Saturday, June 22, 2013

Samoseiko: Belarus rejects pressure concerning death penalty

MINSK, 21 June (BelTA) – Belarus will not tolerate pressure regarding possible abolition of the capital punishment, Chairman of the Permanent Commission for International Affairs of the House of Representatives of Belarus Nikolai Samoseiko has said on 21 June. He leads a parliamentary task force that studies the death penalty as a means of punishment. The matter was discussed at the round table “Religion and Death Penalty”, BelTA has learnt.

“One needs to know the mentality of Belarusians to understand that Belarusian people will not tolerate any pressure from outside. We are ready for cooperation in any matter, in particular, in death penalty, but not in the form of sanctions and ultimatums,” the MP said.

He noted that after the 2010 presidential election a number of European countries embraced double standards towards Belarus and it was a major setback for several cooperation programs. “Today’s round table was supposed to be held in February 2011. However, it was postponed up till now. This fact speaks louder than words,” he said.
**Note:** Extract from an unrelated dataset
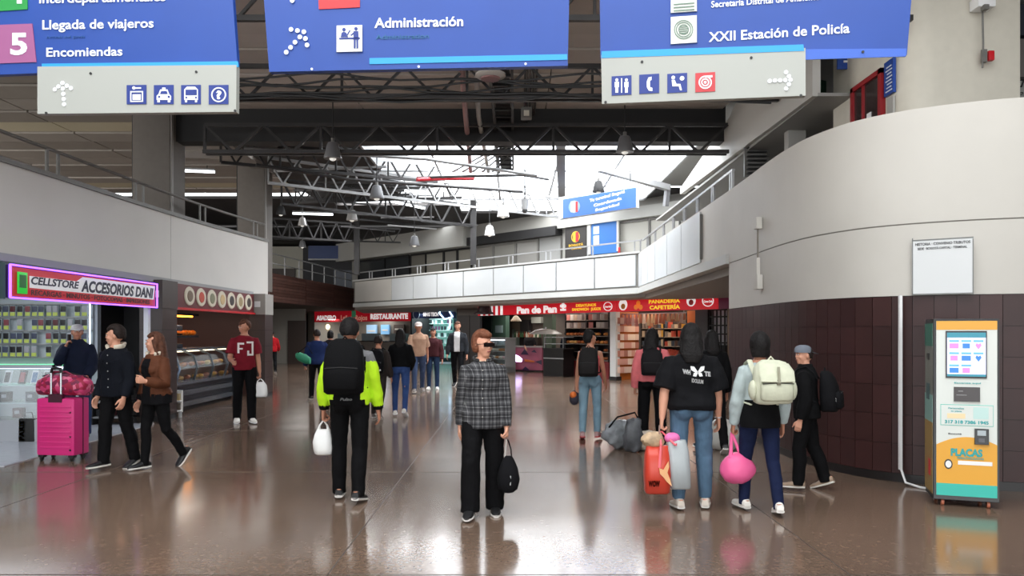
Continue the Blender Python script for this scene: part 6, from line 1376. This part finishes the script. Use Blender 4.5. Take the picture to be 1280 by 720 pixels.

Nikolai Samoseiko urged European partners to stop linking the work of the parliamentary task force on the death penalty to the work of the judicial system. “Just like in any other democratic country, the parliament of Belarus cannot and is not authorized to interfere with the work of courts. Therefore, I would ask them to understand and accept it,” the MP underlined.

He reminded that an alternative to the capital punishment – life sentence – was introduced in Belarus in 1997 and the first life sentence was given in 1998. As for the maximum prison term, it was increased from 15 to 25 years. In 1999 the list of crimes that were punished by the death penalty was reduced. Now their number makes up 14, including two that can be applied only in the wartime.

Since 1961 the capital punishment in Belarus has been used mostly for murders with aggravating circumstances; since 1981 only for murders with aggravating circumstances. The exception was the Minsk metro blast case. Since 1998 the number of death sentences has considerably dropped. Forty seven death sentences were given in 1998, 2 in 2008, 2 in 2010, 0 in 2012 and 3 in 2013.

A recent survey conducted by the department of marketing and sociological research of the SATIO group of companies has revealed that 63.8% of those polled are in favor of death penalty (36.5% unconditionally and 27.3% under certain circumstances), 45.9% of the respondents believe that the existing penal system is adequate and good enough, 23.2% of those polled called it too lenient.